Today we went to the newly remodeled Seattle Art Museum (also known as "SAM"). I did not care for the flying exploding cars that "grace" the entry. If I want car chases and car explosions, I'll go to a movie. What were they thinking? It is not even good art. (IMHO).
The exhibits were pretty good, though there was not much that we had not already seen. My faves:
Do-Hi Suh's "Some/One" which is a huge emperor's kimono made entirely of dead soldier's dog tags. It's incredible.

The room devoted all to Mark Tobey, Morris Graves, Guy Anderson and other NW Mystics.

The giant creature made entirely of thrift store sweaters sewn together: it was near the African Tribal art, and it looked completely tribal in its own way.

The Japanese screen of crows.

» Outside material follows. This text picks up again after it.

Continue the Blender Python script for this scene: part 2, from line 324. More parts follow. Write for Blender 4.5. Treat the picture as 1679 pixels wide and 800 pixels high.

I have wanted this for my very own for years.

We had lunch in their new cafe which is called "Taste" (How *dumb.* And the gift shop is called "Shop." What do they think we are? Morons?). But the food was not bad: we shared a chicken salad sandwich, Dean had a pea-sorrel puree soup and I had a sweet French onion soup. A yummy glass of Sauvignon blanc (a half-pour "taste" is only $3).

*

Spending a bit of time watching French Open on TV. I am all about Serena winning it all. I think she is due for a complete Slam this year. I also want Nadal to deny Federer. But please, Rafael: enough with the Capri pants!

Friday, June 01, 2007

Twenty Years

Tonight Dean and I are going to my med school 20-year class reunion. I can't believe it has been 20 years already. My oh my. I have no idea who will be there, and really haven't kept up with more than a couple few people from my class of 175. Really, it seems like high school ago now. Just look at this picture of us, partying on the roof of the Health Sciences building after the last day of finals second year (circa 1985). Do we look like the future neurosurgeons, oncologists, endocrinologists, family practitioners and obstetricians of America? Would you trust us with your bodies?